Section 30-3B-202, Ala.Code 1975, provides:
“(a) Except as otherwise provided in Section 30-3B-204, [Ala.Code 1975,] a court of this state which has made a child custody determination consistent with Section 30-3B-201 or Section 30-3B-203[, Ala.Code 1975,] has continuing, exclusive jurisdiction over the determination until:
“(1) A court of this state determines that neither the child, nor the child and one parent, nor the child and a person acting as a parent have a significant connection with this state and that substantial evidence is no longer available in this state concerning the child’s care, protection, training, and personal relationships; or
“(2) A court of this state or a court of another state determines that the child, the child’s parents, and any person acting as a parent do not presently reside in this state.
“(b) A court of this state which has made a child custody determination and does not have continuing, exclusive jurisdiction under this section may modify that determination only if it has jurisdiction to make an initial determination under Section 30-3B-201.”

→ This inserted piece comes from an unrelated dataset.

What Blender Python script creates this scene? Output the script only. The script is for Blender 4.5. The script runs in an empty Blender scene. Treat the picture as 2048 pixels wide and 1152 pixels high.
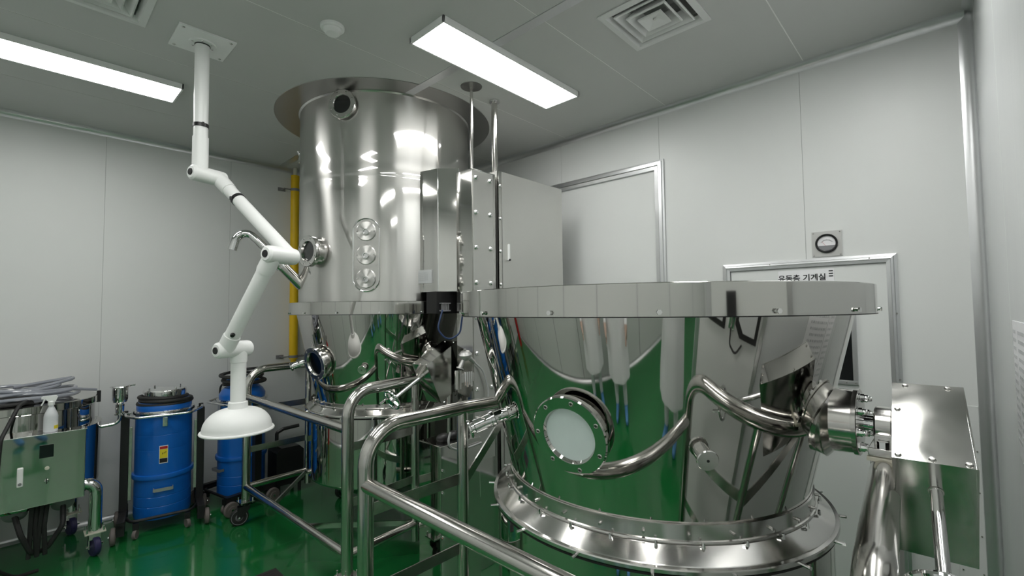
import bpy, bmesh, math, random
from mathutils import Vector, Matrix, Quaternion
random.seed(7)
PI = math.pi
S = bpy.context.scene
COL = S.collection

# ------------------------------------------------------------------ camera, world, exposure
cam_d = bpy.data.cameras.new('camera'); cam = bpy.data.objects.new('camera', cam_d); COL.objects.link(cam)
S.camera = cam
cam_d.sensor_width = 36.0; cam_d.lens = 36.0 * 927.8 / 2048.0; cam_d.clip_start = 0.02
def cam_matrix(yaw, pitch, roll):
    F = Vector((math.cos(yaw) * math.cos(pitch), math.sin(yaw) * math.cos(pitch), math.sin(pitch)))
    Rt = Vector((math.sin(yaw), -math.cos(yaw), 0)); U = Rt.cross(F)
    c, s = math.cos(roll), math.sin(roll)
    R2 = c * Rt + s * U; U2 = -s * Rt + c * U
    return Matrix((R2, U2, -F)).transposed()
m = cam_matrix(math.radians(43.3336), math.radians(2.6234), math.radians(-0.6252)).to_4x4()
m.translation = (0, 0, 1.8); cam.matrix_world = m
W = bpy.data.worlds.new('world'); S.world = W; W.use_nodes = True
W.node_tree.nodes['Background'].inputs[0].default_value = (0.5, 0.55, 0.55, 1)
W.node_tree.nodes['Background'].inputs[1].default_value = 0.02
S.view_settings.view_transform = 'Standard'; S.view_settings.look = 'None'
S.view_settings.gamma = 1.0; S.view_settings.use_curve_mapping = False
S.view_settings.exposure = 0.0
LAMP = 16.5          # emission strength of the ceiling panels

# ------------------------------------------------------------------ materials
def mat(name, color=(.8, .8, .8), rough=.5, metal=0., coat=0., coat_rough=.05, emit=None, estr=0., spec=.5, trans=0.,
        noise=0., nscale=6., bump=0., bscale=(8, 8, 8), aniso=0., rnoise=0., ior=1.45, alpha=1., bdist=.01):
    M = bpy.data.materials.new(name); M.use_nodes = True
    N = M.node_tree.nodes; L = M.node_tree.links; P = N['Principled BSDF']
    P.inputs['Base Color'].default_value = (*color, 1); P.inputs['Roughness'].default_value = rough
    P.inputs['Metallic'].default_value = metal; P.inputs['Coat Weight'].default_value = coat
    P.inputs['Coat Roughness'].default_value = coat_rough; P.inputs['Specular IOR Level'].default_value = spec
    P.inputs['Transmission Weight'].default_value = trans; P.inputs['IOR'].default_value = ior
    if emit: P.inputs['Emission Color'].default_value = (*emit, 1); P.inputs['Emission Strength'].default_value = estr
    if aniso:
        P.inputs['Anisotropic'].default_value = aniso
        t = N.new('ShaderNodeTangent'); t.direction_type = 'RADIAL'; t.axis = 'Z'; L.new(t.outputs[0], P.inputs['Tangent']); P.inputs['Anisotropic Rotation'].default_value = .25
    if noise or bump or rnoise:
        tc = N.new('ShaderNodeTexCoord')
        def nz(scale, detail=3):
            mp = N.new('ShaderNodeMapping'); mp.inputs['Scale'].default_value = scale if isinstance(scale, tuple) else (scale,) * 3
            L.new(tc.outputs['Object'], mp.inputs[0])
            n = N.new('ShaderNodeTexNoise'); n.inputs['Scale'].default_value = 1.0; n.inputs['Detail'].default_value = detail
            L.new(mp.outputs[0], n.inputs['Vector']); return n
        if noise:
            n = nz(nscale); r = N.new('ShaderNodeMapRange'); r.inputs[3].default_value = 1 - noise; r.inputs[4].default_value = 1 + noise
            L.new(n.outputs[0], r.inputs[0])
            mx = N.new('ShaderNodeVectorMath'); mx.operation = 'SCALE'; mx.inputs[0].default_value = color
            L.new(r.outputs[0], mx.inputs['Scale']); L.new(mx.outputs[0], P.inputs['Base Color'])
        if rnoise:
            n = nz(nscale); r = N.new('ShaderNodeMapRange'); r.inputs[1].default_value = .3; r.inputs[2].default_value = .7
            r.inputs[3].default_value = max(0, rough - rnoise); r.inputs[4].default_value = rough + rnoise
            L.new(n.outputs[0], r.inputs[0]); L.new(r.outputs[0], P.inputs['Roughness'])
        if bump:
            n = nz(bscale, 2); b = N.new('ShaderNodeBump'); b.inputs['Strength'].default_value = bump; b.inputs['Distance'].default_value = bdist
            L.new(n.outputs[0], b.inputs['Height']); L.new(b.outputs[0], P.inputs['Normal'])
    return M

M_WALL = mat('wall_panel_paint', (.715, .73, .72), .38, noise=.02, nscale=3., spec=.4, bump=.04, bscale=(220, 220, 220), bdist=.002)
M_WALLG = mat('glossy_wall_panel', (.62, .64, .64), .22, noise=.03, nscale=4., spec=.5, bump=.05, bscale=(14, 14, .4), bdist=.01)
M_CEIL = mat('ceiling_panel_paint', (.55, .56, .545), .45, noise=.03, nscale=3.)
M_CORE = mat('panel_joint_sealant', (.40, .41, .40), .6)
M_CJ = mat('ceiling_joint_sealant', (.88, .88, .86), .5)
M_FLOOR = mat('green_epoxy', (.011, .150, .036), .16, noise=.14, nscale=1.3, coat=.6, coat_rough=.05, bump=.03, bscale=(5, 5, 5), rnoise=.06)
M_ALU = mat('anodised_aluminium', (.66, .67, .68), .33, .85, noise=.04, nscale=9.)
M_WHITE = mat('white_powder_coat', (.84, .85, .84), .32, noise=.015, nscale=20.)
M_HOOD = mat('white_fibreglass', (.83, .84, .83), .42, bump=.08, bscale=(90, 90, 90), bdist=.002)
M_VENT = mat('vent_white', (.74, .75, .74), .42)
M_BLACK = mat('black_plastic', (.012, .012, .013), .4)
M_RUBBER = mat('black_rubber', (.02, .02, .02), .6)
M_DARK = mat('unlit_duct_black', (.006, .006, .007), .9, spec=.1)
M_MIRROR = mat('mirror_polished_steel', (.59, .58, .555), .035, 1., bump=.05, bscale=(3, 3, 1.2), bdist=.006, noise=.03, nscale=2.)
M_SHELL = mat('polished_steel_shell', (.66, .65, .63), .06, 1., bump=.16, bscale=(3.6, 3.6, .8), bdist=.012, noise=.04, nscale=5.)
def two_lobe(M, rough2, aniso2, fac):
    N = M.node_tree.nodes; L = M.node_tree.links; P = N['Principled BSDF']; out = [n for n in N if n.type == 'OUTPUT_MATERIAL'][0]
    Q = N.new('ShaderNodeBsdfPrincipled'); Q.inputs['Metallic'].default_value = 1.; Q.inputs['Roughness'].default_value = rough2
    Q.inputs['Base Color'].default_value = P.inputs['Base Color'].default_value; Q.inputs['Anisotropic'].default_value = aniso2; Q.inputs['Anisotropic Rotation'].default_value = .25
    t = N.new('ShaderNodeTangent'); t.direction_type = 'RADIAL'; t.axis = 'Z'; L.new(t.outputs[0], Q.inputs['Tangent'])
    if P.inputs['Normal'].links: L.new(P.inputs['Normal'].links[0].from_socket, Q.inputs['Normal'])
    mx = N.new('ShaderNodeMixShader'); mx.inputs[0].default_value = fac; L.new(P.outputs[0], mx.inputs[1]); L.new(Q.outputs[0], mx.inputs[2]); L.new(mx.outputs[0], out.inputs[0]); return M
two_lobe(M_SHELL, .30, .92, .42)
M_BAND = mat('satin_steel_band', (.575, .57, .545), .06, 1., bump=.03, bscale=(5, 5, 1), bdist=.004, noise=.03, nscale=6.)
M_DUCT = mat('polished_duct_sheet', (.64, .635, .61), .07, 1., bump=.06, bscale=(6, 6, 1), bdist=.006)
M_GEAR = mat('scuffed_mirror_sheet', (.62, .615, .59), .10, 1., noise=.06, nscale=7., rnoise=.06)
M_STEEL = mat('brushed_steel', (.60, .59, .57), .22, 1., noise=.06, nscale=14., rnoise=.05)
M_TUBE = mat('polished_steel_tube', (.60, .585, .56), .16, 1., noise=.04, nscale=10.)
M_CHROME = mat('chrome', (.78, .78, .78), .05, 1.)
M_FLANGE = mat('turned_steel_flange', (.68, .67, .65), .17, 1., aniso=.6, noise=.05, nscale=12.)
M_BOLT = mat('steel_bolt', (.55, .54, .52), .25, 1.)
M_DISC = mat('radially_turned_steel', (.68, .67, .65), .36, 1., aniso=.96)
M_SHEET = mat('ceiling_flange_steel', (.36, .355, .34), .34, 1., noise=.05, nscale=5.)
M_YELLOW = mat('yellow_pipe_paint', (.78, .50, .006), .42, noise=.08, nscale=12.)
M_BLUE = mat('blue_enamel', (.006, .125, .50), .3, noise=.05, nscale=4., coat=.3)
M_BLUE2 = mat('blue_plastic', (.02, .15, .48), .4)
M_TREAD = mat('caster_tread', (.16, .14, .13), .6)
M_PURPLE = mat('dark_blue_caster', (.035, .03, .10), .45)
M_GREYP = mat('grey_plastic', (.22, .22, .23), .45)
M_GLASSK = mat('dark_sight_glass', (.004, .005, .006), .06, coat=1.)
M_FROST = mat('frosted_sight_glass', (.74, .82, .82), .35, coat=.6, noise=.10, nscale=9.)
M_PAPER = mat('white_paper', (.82, .82, .84), .6)
M_INK = mat('black_ink', (.01, .01, .012), .6)
M_INKG = mat('grey_print', (.52, .53, .54), .6)
M_BLUECABLE = mat('blue_cable', (.01, .03, .09), .4)
M_GCABLE = mat('grey_cable', (.45, .46, .46), .45)
M_HOSE = mat('translucent_grey_hose', (.36, .38, .43), .18, coat=.5, trans=.25)
M_BOTTLE = mat('translucent_bottle', (.80, .82, .85), .28, trans=.15)
M_REDK = mat('red_print', (.45, .02, .015), .5)
M_YLW = mat('yellow_print', (.75, .62, .03), .5)
M_CAB = mat('satin_cabinet_steel', (.60, .60, .575), .30, .9, noise=.03, nscale=3.)
M_NPL = mat('etched_nameplate', (.62, .63, .64), .35, .3)
M_GALV = mat('nameplate_metal', (.50, .50, .49), .4, .8)
M_LCD = mat('display_black', (.006, .010, .010), .15)
M_LAMP = mat('led_diffuser', (.9, .9, .9), .5, emit=(1.0, 1.0, .97), estr=LAMP)
M_CREAM = mat('cream_washer', (.62, .60, .50), .5)
M_GRATE = mat('drain_grate', (.09, .085, .08), .4, .6)

# ------------------------------------------------------------------ mesh helpers
def basis(axis):
    z = Vector(axis).normalized(); h = Vector((0, 0, 1)) if abs(z.z) < .95 else Vector((1, 0, 0))
    x = h.cross(z).normalized(); return x, z.cross(x), z

def fillet(pts, rad, n=8):
    pts = [Vector(p) for p in pts]; out = [pts[0]]
    for i in range(1, len(pts) - 1):
        p = pts[i]; a = (pts[i - 1] - p); b = (pts[i + 1] - p); la, lb = a.length, b.length; a.normalize(); b.normalize()
        th = a.angle(b); r = rad[i - 1] if isinstance(rad, (list, tuple)) else rad
        if th > PI - .02 or r <= 0: out.append(p); continue
        t = min(r / math.tan(th / 2), la * .49 if i > 1 else la * .98, lb * .49 if i < len(pts) - 2 else lb * .98); r = t * math.tan(th / 2)
        bis = (a + b).normalized(); c = p + bis * (r / math.sin(th / 2)); s = p + a * t - c; e = p + b * t - c
        q = s.rotation_difference(e)
        for k in range(n + 1): out.append(c + Quaternion().slerp(q, k / n) @ s)
    out.append(pts[-1]); return out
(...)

In the present case, it is apparent from the attachments to the mandamus petition that the Coffee Juvenile Court exercised jurisdiction to determine the father’s paternity of the child and to order child support in 2009. That judgment entered by the Coffee Juvenile Court constituted an implied award of custody to the mother. See, e.g., R.W. v. D.S., 85 So.3d 1005, 1007 (Ala.Civ.App.2011) (holding that “a paternity judgment awarding child support to a particular individual constitutes an implied award of custody of the child to that recipient”). Thus, pursuant to § 30-3B-202, the Coffee Juvenile Court would have continuing exclusive jurisdiction over the child-custody determination unless a court of this state were to determine that one of the conditions for termination of that jurisdiction exists; there is no information in the attachments indicating that a court of this state has done so. Although in Alabama a circuit court has no jurisdiction to modify a custody determination made by an Alabama juvenile court, it may exercise temporary emergency jurisdiction under Aa.Code 1975, § 30-3B-204. The allegations in the father’s petition for custody are sufficient to invoke that temporary emergency jurisdiction. See § 30-3B-204(a). The mother has failed to provide this court with any evidence indicating that no emergency exists and does not argue that the Aabama court failed to comply with the statutory requirements and limitations regarding temporary emergency jurisdiction, see § 30-3B-204(e) & (d). Thus, we have no choice but to deny the mother’s petition. See, e.g., Ex parte Diefenbach, 64 So.3d at 1095-96 (“The bur*904den is on the mother, as the party seeking mandamus relief, to demonstrate her right to relief_ Given the materials submitted in this matter, this court is unable to determine whether Illinois, or another state, has jurisdiction.... Accordingly, we must conclude that the mother has not demonstrated that the trial court would not have jurisdiction ... to consider an initial custody determination or, therefore, that the trial court lacked jurisdiction to modify the Florida [custody] judgment under the [Uniform Child Custody Jurisdiction and Enforcement Act, § 30-3B-101 et seq., Ala.Code 1975].”).
PETITION DENIED.
THOMPSON, P.J., and PITTMAN and DONALDSON, JJ., concur. THOMAS, J., concurs in the result, without writing.